Urgent calls to action from Canada’s Federal Housing Advocate

Feb 13, 2024

Canada’s Federal Housing Advocate Marie Josèe Houle’s final report on housing encampments in Canada calls for an urgent, coordinated human rights response to address this ongoing crisis. She calls upon all levels of government to center choice and the protection of dignity of individuals at the heart of this issue.

Considering the circumstances of encampments in the Halifax Regional Municipality at this time, Commission Director and CEO Joseph Fraser issued a public letter to Halifax Mayor Mike Savage asking that his office consider the proposed actions and recommendations within the Advocate’s report in the city’s approach to this issue. The full text of this letter can be found below along with a link to the Advocate’s report.

February 13, 2024

Dear Mayor Savage,

As you know, today, Tuesday, February 13th Marie Josèe Houle, Canada’s Federal Housing Advocate issued their final report on housing encampments in Canada. This systemic review centres lived experience and recommends actions for each level of government, including ongoing, meaningful consultation and engagement with those living in encampments such as those in the Halifax Regional Municipality.

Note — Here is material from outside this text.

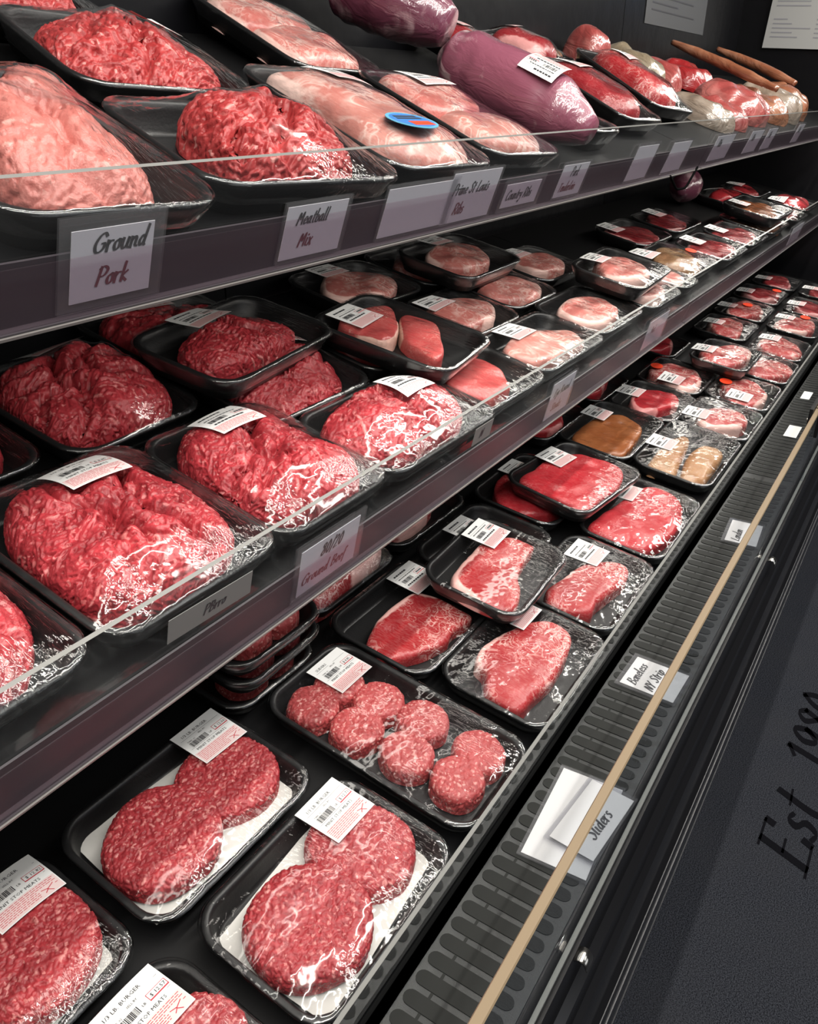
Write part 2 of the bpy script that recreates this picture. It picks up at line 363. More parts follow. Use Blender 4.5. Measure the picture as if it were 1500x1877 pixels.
def tube(pts, rad, seg=24, seed=0, bumpy=.0, off=(0, 0, 0), steps=40, squash=1.0):
    P = np.array(pts, float); t = np.linspace(0, len(P) - 1, steps); C = np.stack([np.interp(t, range(len(P)), P[:, k]) for k in range(3)], -1)
    for _ in range(3): C[1:-1] = (C[:-2] + 2 * C[1:-1] + C[2:]) / 4
    r = np.interp(np.linspace(0, 1, steps), np.linspace(0, 1, len(rad)), rad)
    T = np.gradient(C, axis=0); T /= np.linalg.norm(T, axis=1, keepdims=True); up = np.array([0, 0, 1.0]); Sd = np.cross(T, up); Sd /= np.linalg.norm(Sd, axis=1, keepdims=True); Up = np.cross(Sd, T)
    a = np.linspace(0, 2 * np.pi, seg, endpoint=False); A, I = np.meshgrid(a, np.arange(steps))
    rr = r[I] * (1 + bumpy * (vnoise(I * .35 + 9, np.cos(A) * 2 + 7, 1.0, seed) - .5) * 2)
    X = C[I] + Sd[I] * (np.cos(A) * rr)[..., None] + Up[I] * (np.sin(A) * rr * squash)[..., None] + np.array(off)
    V = X.reshape(-1, 3); n = seg
    Fq = [(k * n + j, k * n + (j + 1) % n, (k + 1) * n + (j + 1) % n, (k + 1) * n + j) for k in range(steps - 1) for j in range(n)]
    V = np.concatenate([V, [C[0] + np.array(off)], [C[-1] + np.array(off)]]); b = steps * n
    Fq += [(b, (j + 1) % n, j) for j in range(n)] + [(b + 1, (steps - 1) * n + j, (steps - 1) * n + (j + 1) % n) for j in range(n)]
    return V, Fq

# ------------------------------------------------------------------ lettering
G = {
'G': (1.3, [[(1.1, 1.5), (.8, 1.8), (.35, 1.5), (.05, .8), (.2, .15), (.6, 0), (1.0, .3), (1.05, .8), (.7, .8)]]),
'r': (.65, [[(0, 1), (.05, 0)], [(.05, .6), (.3, .95), (.6, .95)]]),
'o': (.8, [[(.45, 1), (.1, .75), (.05, .3), (.3, 0), (.6, .25), (.6, .75), (.4, 1), (.8, .9)]]),
'u': (.9, [[(.05, 1), (.05, .3), (.25, 0), (.55, .3), (.65, 1)], [(.65, 1), (.62, .2), (.85, .05)]]),
'n': (.85, [[(0, 1), (.05, 0)], [(.05, .6), (.35, 1), (.55, .8), (.55, .2), (.8, .05)]]),
'm': (1.25, [[(0, 1), (.05, 0)], [(.05, .6), (.3, 1), (.45, .8), (.45, 0)], [(.45, .6), (.75, 1), (.92, .8), (.92, .2), (1.15, .05)]]),
'd': (.9, [[(.6, .8), (.3, 1), (.05, .5), (.2, .05), (.5, .3), (.65, .9)], [(.7, 2), (.62, .2), (.85, .05)]]),
'P': (1.05, [[(.2, 1.8), (.1, 0)], [(0, 1.6), (.5, 1.85), (.95, 1.5), (.7, .95), (.15, .85)]]),
'k': (.75, [[(.1, 1.9), (.05, 0)], [(.6, 1), (.1, .5), (.65, 0)]]),
'M': (1.25, [[(0, 0), (.15, 1.7), (.5, .7), (.9, 1.75), (1.0, .2), (1.15, .05)]]),
'e': (.72, [[(.1, .45), (.55, .6), (.5, .95), (.25, 1), (.05, .5), (.25, .02), (.65, .2)]]),
'a': (.9, [[(.6, .8), (.3, 1), (.05, .5), (.2, .05), (.5, .3), (.62, 1)], [(.62, 1), (.6, .2), (.85, .05)]]),
't': (.6, [[(.3, 1.6), (.2, .2), (.45, .02)], [(0, 1.1), (.6, 1.15)]]),
'b': (.75, [[(.1, 1.9), (.05, .1)], [(.05, .5), (.4, 1), (.65, .6), (.4, .02), (.05, .15)]]),
'l': (.42, [[(.1, 1.9), (.08, .2), (.35, .05)]]),
'i': (.4, [[(.1, 1), (.08, .2), (.3, .05)], [(.15, 1.4), (.17, 1.47)]]),
'x': (.7, [[(.05, 1), (.6, 0)], [(.6, 1), (0, 0)]]),
'S': (1.0, [[(.9, 1.6), (.55, 1.85), (.25, 1.4), (.55, 1.0), (.75, .5), (.4, 0), (0, .3)]]),
'L': (1.0, [[(.3, 1.8), (.15, .1), (.5, .15), (.95, .05)]]),
's': (.62, [[(.5, .9), (.25, 1), (.15, .7), (.45, .4), (.3, 0), (0, .1)]]),
'R': (1.1, [[(.2, 1.8), (.1, 0)], [(0, 1.6), (.5, 1.85), (.95, 1.5), (.7, .95), (.15, .85)], [(.4, .85), (.95, 0)]]),
'C': (1.1, [[(1.0, 1.5), (.7, 1.8), (.3, 1.5), (.05, .8), (.25, .1), (.6, 0), (1, .3)]]),
'y': (.8, [[(.05, 1), (.1, .5), (.35, .35), (.6, .6)], [(.65, 1), (.5, -.3), (.2, -.8), (0, -.5)]]),
'g': (.8, [[(.6, .8), (.3, 1), (.05, .5), (.25, .05), (.6, .5)], [(.65, 1), (.5, -.3), (.2, -.8), (0, -.5)]]),
'T': (1.05, [[(0, 1.7), (1.1, 1.75)], [(.55, 1.75), (.45, 0)]]),
'B': (1.05, [[(.2, 1.8), (.1, 0)], [(.1, 1.75), (.7, 1.75), (.75, 1.2), (.25, 1.0), (.85, .7), (.7, .1), (.05, 0)]]),
'f': (.55, [[(.6, 1.7), (.4, 1.9), (.25, 1.4), (.15, -.6)], [(0, 1), (.5, 1.05)]]),
'8': (.8, [[(.6, 1.5), (.35, 1.75), (.1, 1.4), (.55, .8), (.6, .25), (.3, 0), (.05, .35), (.45, .95), (.6, 1.5)]]),
'0': (.8, [[(.4, 1.75), (.1, 1.2), (.1, .4), (.35, 0), (.6, .5), (.62, 1.3), (.4, 1.75)]]),
'2': (.8, [[(.05, 1.4), (.35, 1.75), (.6, 1.4), (.3, .6), (0, .02), (.65, .08)]]),
'9': (.8, [[(.65, 1.3), (.4, 1.75), (.1, 1.3), (.3, .8), (.6, 1.1), (.65, 1.3), (.5, .4), (.15, 0)]]),
'1': (.65, [[(.05, 1.45), (.38, 1.75)], [(.38, 1.75), (.34, 0)], [(.1, .02), (.6, .02)]]),
'/': (.6, [[(.6, 1.9), (0, -.2)]]), '.': (.4, [[(.08, .05), (.16, .12)]]),
'N': (1.0, [[(0, 0), (.1, 1.75), (.65, .05), (.8, 1.8)]]), 'Y': (.95, [[(0, 1.75), (.4, .9), (.85, 1.8)], [(.4, .9), (.3, 0)]]),
'p': (.75, [[(.1, 1), (0, -.8)], [(.05, .5), (.4, 1), (.65, .6), (.4, .02), (.05, .15)]]),
'E': (1.2, [[(1.08, 1.75), (.12, 1.75)], [(.38, 1.72), (.32, .06)], [(.05, .03), (1.12, .03)], [(1.12, .06), (1.16, .34)], [(1.08, 1.72), (1.06, 1.46)], [(.35, .92), (.82, .92)]]),
' ': (.55, []),
}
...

Like all jurisdictions in Canada, Nova Scotia continues to struggle to address the housing crisis. While numerous efforts are underway to offer alternatives to encampments the issue of choice is central to respecting the human rights of those without adequate and accessible long-term housing.

The Nova Scotia Human Rights Commission supports all recommendations contained within the Housing Advocate’s report. Considering the impending deadline for those living in the five “de-designated” encampments in the Halifax Regional Municipality, I urge you to carefully consider the Housing Advocate’s Calls to Action and recommended measures, including specifically:

#2 b: In the absence of adequate, attainable, and accessible alternatives, all governments must recognize the rights of people to live in encampments. Supporting the dignity and autonomy of the person means governments must respect the rights of encampment residents to decide for themselves if shelter solutions best meet their needs, including for safety and security.

#4 a: Immediately end forced evictions of encampments, particularly on public lands, as a violation of human rights protected by section 7 of the Charter as well as the right to life and the right to adequate housing under international law. Put in place alternatives to evictions that are designed following meaningful engagement with encampment residents to find solutions that meet their needs.

While the housing crisis presents a complex social policy issue, the dignity of those living in encampments must be protected, and the Advocate’s report outlines steps that must be taken by municipal governments in coordination with others to protect the rights of those vulnerable people currently living in encampments. I ask you to ensure that human rights are respected and upheld in the Halifax Regional Municipality’s response to the housing crisis including in relation to people living in encampments.